Paul Pogba sat deep alongside Scott McTominay at Old Trafford with Pereira and Lingard hassling the opposition in front. Composure, however, is still required from the senior players. Less pirouetting, more dropping the shoulder then surging through midfield, would be welcome from Pogba. Similarly, Scott McTominay getting back to basics rather than spraying hollywood balls sideways to anyone in space. Leave Pogba to the occasional long irons hitting Martial/Rashford when Wolves venture forward.
Remarkable, by the way, that David de Gea was the oldest player in the side last weekend until Juan Mata came on with four minutes to go. The relentless march of time, et cetera.
Shaw not leaving Maguire exposed
Mourinho: “Maguire will learn that he needs to cover Shaw a lot." #mulive [sky]
— utdreport (@utdreport) August 11, 2019
Mason Mount and Chelsea were wise to it, exacerbated by Marcus Rashford given the freedom to stay forward down United’s left side when they defended. Quite fun and fascinating having José Mourinho on Sky Sports in the UK, if excruciatingly tense at times sat with the usual British pundits, but he’s not wrong here.
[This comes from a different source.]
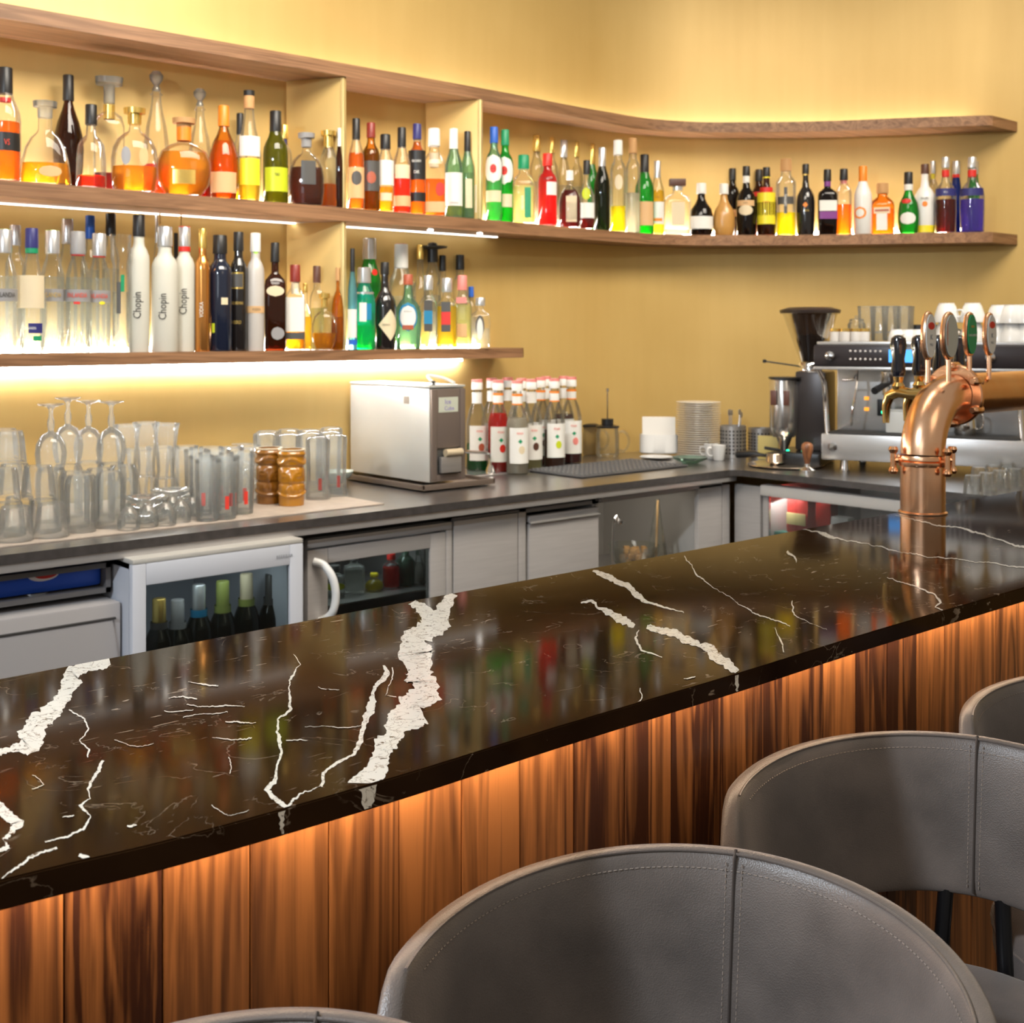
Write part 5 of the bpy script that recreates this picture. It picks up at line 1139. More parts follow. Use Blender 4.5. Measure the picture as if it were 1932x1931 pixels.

Harry Maguire and Victor Lindelöf will want to build on a promising new partnership, which will include reining in their respective full-backs.
More AWB
Just more Aaron Wan-Bissaka, please. What a joy this lad is; absolutely mustard. He’ll make mistakes, Wan-Bissaka, naturally — but here’s hoping they’re few and far between over the course of the season. The right-back spot is Wan-Bissaka’s if he wants it.
Martial getting amongst it
Anthony Martial scored one of the scruffiest goals of his United career against Chelsea, and it was no less enjoyable for it. Marked closely, but resolutely ahead of his defender, Martial, sliding in at close range, bundled the ball past a helpless Kepa for United’s second against the run of play. Solskjær will probably have appreciated it as much as Rahsford’s second and United’s third — especially if Martial’s role is to spearhead the attack more often than his partners. The Frenchman will face harder tests elsewhere — Molineux being no exception — and United will require more of that grit from Martial.